• STORED DATA:
====
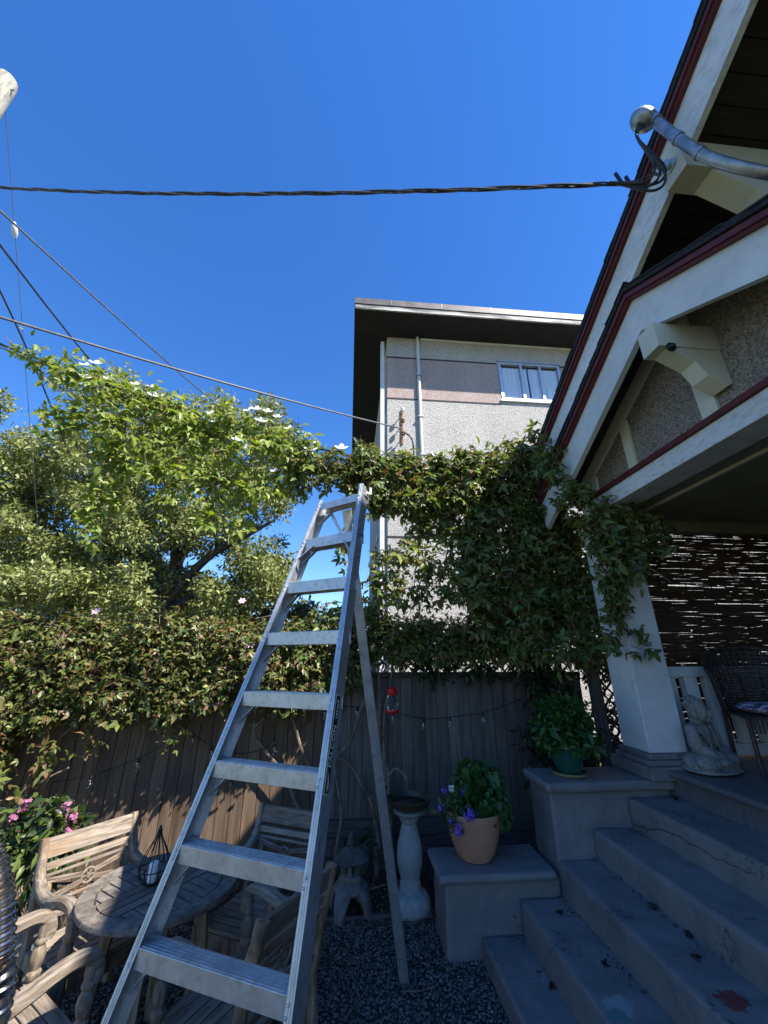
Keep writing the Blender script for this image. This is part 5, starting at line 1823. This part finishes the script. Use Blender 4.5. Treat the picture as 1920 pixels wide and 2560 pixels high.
for (x, dz, sz) in ((-3.28, .10, 1), (-3.12, .14, 1.1), (-3.2, -.08, 1), (-3.0, .05, 1), (-2.62, .05, .9), (-2.35, -.05, 1.1), (-2.28, -.02, .9), (-1.72, .0, 1), (-1.65, -.1, 1), (-1.28, .17, 1), (-1.18, .20, 1.1), (-1.05, .22, 1), (-.92, .16, .9), (-1.1, .05, 1.1), (-1.35, -.28, 1.1), (-1.27, -.34, 1.1), (-.80, .12, 1), (-1.0, -.95, .9), (-.88, -.55, .8), (-2.45, .1, .8), (-1.15, .12, 1)):
    put_flower('white_flower', fwh, (x, 3.98 + random.uniform(-.06, .12), cz(x) + dz), (random.uniform(-.5, .5), -1.0, .8), CM, sz * .85)

# vine curtain on the arbor wires at right
AV = thing('arbor_vine', 'dark green vine curtain hanging between ladder and porch pillar', 'vine', (1.4, 4.15, 3.0))
ab = []
def band(x0, x1, z0f, z1f, y, st, r, wt, p=1.0):
    x = x0
    while x < x1:
        z = z1f(x)
        while z > z0f(x):
            if random.random() < p:
                ab.append((x + random.uniform(-.07, .07), y + random.uniform(-.12, .12), z + random.uniform(-.05, .05), r, r * .85, r, wt))
            z -= st
        x += st
topz = lambda x: 4.16 + .05 * math.sin(x * 5) + (.10 if x > 1.7 else 0)
band(-.62, .25, lambda x: 3.80, topz, 4.12, .17, .17, 1.1)
band(.2, 1.6, lambda x: 3.55, topz, 4.12, .18, .19, 1.3)
band(.3, 1.5, lambda x: 2.55, lambda x: 3.6, 4.15, .2, .16, .85, .8)
band(1.4, 2.55, lambda x: 2.55, lambda x: topz(x) - .02, 4.08, .2, .19, 1.0, .95)
band(1.75, 2.62, lambda x: 1.95, lambda x: 2.6, 4.02, .19, .17, 1.0, .9)
band(2.35, 2.85, lambda x: 1.75, lambda x: 2.7, 4.0, .2, .15, .75, .6)
band(2.2, 3.0, lambda x: 2.2, lambda x: 3.5, 4.3, .22, .18, .9, .8)
band(1.4, 2.65, lambda x: 2.2, lambda x: 4.0, 4.34, .22, .2, 1.0, .9)
band(1.95, 2.25, lambda x: 4.15, lambda x: 4.48, 3.95, .17, .15, .8)
for b in ((2.08, 3.42, 3.72), (2.2, 3.4, 3.6), (2.3, 3.35, 3.45), (2.15, 3.42, 3.45), (2.3, 3.4, 3.2), (2.42, 3.36, 3.1), (2.45, 3.32, 3.3), (2.55, 3.32, 3.05), (2.36, 3.38, 2.9), (2.5, 3.34, 2.85), (2.66, 3.30, 3.2), (2.75, 3.28, 3.1), (2.85, 3.27, 2.95), (2.95, 3.27, 3.05), (2.68, 3.30, 2.92), (2.4, 3.4, 2.65), (2.44, 3.4, 2.4), (2.1, 3.45, 4.0), (2.02, 3.5, 3.9)):
    ab.append(b + (.15, .1, .14, 1.0))
for b in ((2.40, 3.40, 3.0), (2.46, 3.36, 2.75), (2.42, 3.38, 2.55), (2.40, 3.42, 2.3), (2.58, 3.33, 2.9), (2.62, 3.32, 2.7), (2.36, 3.44, 2.1), (2.7, 3.3, 3.3), (2.85, 3.3, 3.22), (2.6, 3.32, 3.3)):
    ab.append(b + (.13, .09, .13, 1.1))
for b in ((2.60, 3.4, 2.16), (2.64, 3.38, 2.02), (2.5, 3.4, 1.98), (2.45, 3.42, 2.2)):
    ab.append(b + (.07, .05, .06, 1.0))
for k in range(9):
    ab.append((-.02 + .06 * math.sin(k), 4.15, 3.85 - k * .15, .09, .08, .07, .75))
foliage('foliage', ab, 2000, .08, M['lf_arbor'], AV, T_OVAL, .9, .55, .55, three=True)
stuff(bpy.data.objects[AV.children[-1].name])
leaf_parts('leaf', ab, 260, .105, M['lf_arbor'], AV)
stems('stem', [[(2.6, 4.3, 1.8), (2.55, 4.2, 2.6), (2.4, 4.15, 3.4), (2.0, 4.15, 4.0)], [(2.55, 3.4, 2.8), (2.75, 3.32, 2.75), (2.95, 3.3, 2.6)], [(2.5, 3.4, 2.95), (2.7, 3.3, 2.72), (2.8, 3.3, 2.65)], [(1.15, 4.15, 4.0), (1.1, 4.15, 3.4), (1.2, 4.2, 2.6)], [(.7, 4.15, 4.0), (.75, 4.15, 3.3), (.7, 4.2, 2.7)], [(-.02, 4.15, 4.2), (0, 4.15, 3.4), (-.03, 4.15, 2.6)]], AV, .009)
tangle(AV, ab, 500, 600, .06)
sd = MB()
for (x, y, z) in ((.45, 4.05, 3.85), (.55, 4.0, 3.7), (.62, 4.0, 3.92), (.4, 4.0, 3.6), (-.02, 4.05, 3.3), (.02, 4.05, 3.05), (-.03, 4.05, 3.5)):
    for k in range(40):
        d = Vector(RNG.normal(size=3)).normalized()
        c = Vector((x, y, z))
        sd.add([c + d * .01, c + d * .06 + Vector((.003, 0, .003)), c + d * .06 - Vector((.003, 0, 0))], [(0, 1, 2)])
stuff(sd.build('seed_heads', M['seed_head'], AV))
for (x, y, z) in ((-.15, 3.92, 4.22), (-.5, 3.95, 4.2)):
    put_flower('white_flower', fwh, (x, y, z), (0, -1, .8), AV, 1.1)

# dark ivy behind the green pot
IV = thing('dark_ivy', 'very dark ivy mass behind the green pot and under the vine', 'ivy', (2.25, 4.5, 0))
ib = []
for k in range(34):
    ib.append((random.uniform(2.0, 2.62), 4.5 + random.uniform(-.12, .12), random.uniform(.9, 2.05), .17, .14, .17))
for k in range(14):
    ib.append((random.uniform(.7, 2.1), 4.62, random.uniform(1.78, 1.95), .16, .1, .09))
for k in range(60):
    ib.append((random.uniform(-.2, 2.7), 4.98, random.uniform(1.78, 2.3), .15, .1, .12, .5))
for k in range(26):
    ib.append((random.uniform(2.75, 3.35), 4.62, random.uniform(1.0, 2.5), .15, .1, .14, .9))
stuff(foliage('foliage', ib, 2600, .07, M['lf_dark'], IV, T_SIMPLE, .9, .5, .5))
stems('stem', [[(2.3, 4.6, 0), (2.3, 4.55, .9), (2.35, 4.5, 1.8)], [(2.1, 4.6, 0), (2.15, 4.55, 1.0), (2.1, 4.5, 1.7)]], IV, .015)
# small weeds at the fence foot
WD = thing('fence_foot_weeds', 'dim leafy weeds growing at the fence foot beside bird bath', 'plant', (.3, 4.5, 0))
stuff(foliage('foliage', [(.3, 4.5, .35, .18, .1, .3), (.4, 4.5, .6, .12, .1, .25), (.15, 4.5, .2, .2, .12, .15)], 900, .07, M['lf_dark'], WD, T_OVAL, .9, .2, .5))
stems('stem', [[(.3, 4.5, 0), (.32, 4.5, .4), (.38, 4.5, .7)]], WD, .006)

# big tree beyond the fence
def tree(name, label, base, trunk, limbs, blobs, per, size, mat, group=None, tm=T_SIMPLE):
    t = thing(name, label, 'tree', base, 0, group)
    tk = MB()
    q = spline(trunk, 6)
    n = len(q)
    tk.tube(q, [.26 * (1 - .6 * i / n) for i in range(n)], 10)
    tk.build('trunk', M['bark'], t, smooth=True)
    for l in limbs:
        q = spline(l, 6)
        n = len(q)
        MB().tube(q, [.13 * (1 - .8 * i / n) for i in range(n)], 7).build('limb', M['bark'], t, smooth=True)
    stuff(foliage('crown', blobs, per, size, mat, t, tm, .75, .1, .5))
    return t
tb = []
rs_ = random.Random(5)
for k in range(360):
    x = rs_.uniform(-9.6, -1.6)
    u = (x + 5.2) / 4.3
    zmid, zr = 5.9, 3.0
    if abs(u) > 1:
        zr = 1.6
        zmid = 6.4
    z = zmid + rs_.uniform(-1, 1) * zr * math.sqrt(max(.1, 1 - .55 * u * u))
    y = 10 + rs_.uniform(-1.3, 1.6)
    # leave gaps of sky
    if rs_.random() < .22 and z < 5.2:
        continue
    if -3.2 < x < -1.2 and 4.6 < z < 5.6 and rs_.random() < .7:
        continue
    if -8.0 < x < -6.6 and 5.0 < z < 5.6:
        continue
    r = rs_.uniform(.3, .56)
    tb.append((x, y, z, r, r, r * .7))
tree('garden_tree', 'big spreading olive-green tree filling the left above the hedge', (-5, 10.3, 0),
     [(-5, 10.3, 0), (-4.9, 10.3, 1.6), (-4.6, 10.2, 3.0), (-4.5, 10.2, 4.4)],
     [[(-4.6, 10.2, 3.2), (-3.6, 9.8, 4.3), (-2.6, 9.6, 4.9), (-2.0, 9.6, 5.3)], [(-4.6, 10.2, 3.4), (-5.8, 10, 4.8), (-7.3, 9.9, 5.6), (-8.4, 9.9, 6.0)], [(-4.5, 10.2, 4.2), (-4.9, 10.2, 5.8), (-5.6, 10.2, 7.4)], [(-4.5, 10.2, 4.2), (-3.8, 10.2, 5.8), (-3.3, 10, 7.2)], [(-4.6, 10.2, 3.0), (-3.6, 10.4, 3.6), (-2.5, 10.4, 3.7)], [(-5.8, 10, 4.8), (-6.4, 9.6, 6.2), (-6.8, 9.6, 7.4)]],
     tb, 2300, .105, M['lf_tree'])
def small_tree(name, label, cx, cy, z0, z1, rx, mat, n, size, seed, per=1800):
    r_ = random.Random(seed)
    bl = []
    for k in range(n):
        a, b = r_.uniform(-1, 1), r_.uniform(0, 1)
        w_ = math.sqrt(max(.05, 1 - (2 * b - .8) ** 2 * .8))
        r = r_.uniform(.28, .5) * (rx / 1.4) ** .5
        bl.append((cx + a * rx * w_, cy + r_.uniform(-.6, .6), z0 + (z1 - z0) * b, r, r, r * .8))
    return tree(name, label, (cx, cy, 0), [(cx, cy, 0), (cx, cy, z0), (cx, cy, (z0 + z1) / 2)], [[(cx, cy, z0), (cx + .5 * rx, cy, (z0 + z1) / 2)], [(cx, cy, z0), (cx - .5 * rx, cy, (z0 + z1) / 2)]], bl, per, size, mat, 'trees beyond the fence')
small_tree('small_tree', 'pale olive rounded tree between the big tree and the ladder', -2.7, 13.0, 2.0, 4.9, 1.5, M['lf_far'], 48, .13, 3)
small_tree('small_tree', 'dusky green tree low on the far left behind the hedge', -9.8, 13.5, 1.5, 5.6, 2.2, M['lf_conifer'], 60, .15, 4)
small_tree('small_tree', 'dark green conifer seen through the left of the big crown', -8.6, 15.5, 2.0, 7.6, 1.5, M['lf_conifer'], 60, .15, 6)
small_tree('small_tree', 'lower olive tree closing the gap under the big crown', -5.4, 12.6, 1.6, 4.4, 2.2, M['lf_tree'], 60, .13, 8)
====
• TASK DESCRIPTION:
Reply with the number of lines in the data that include the string "behind" and nothing else.

• WRITTEN RESPONSE:
3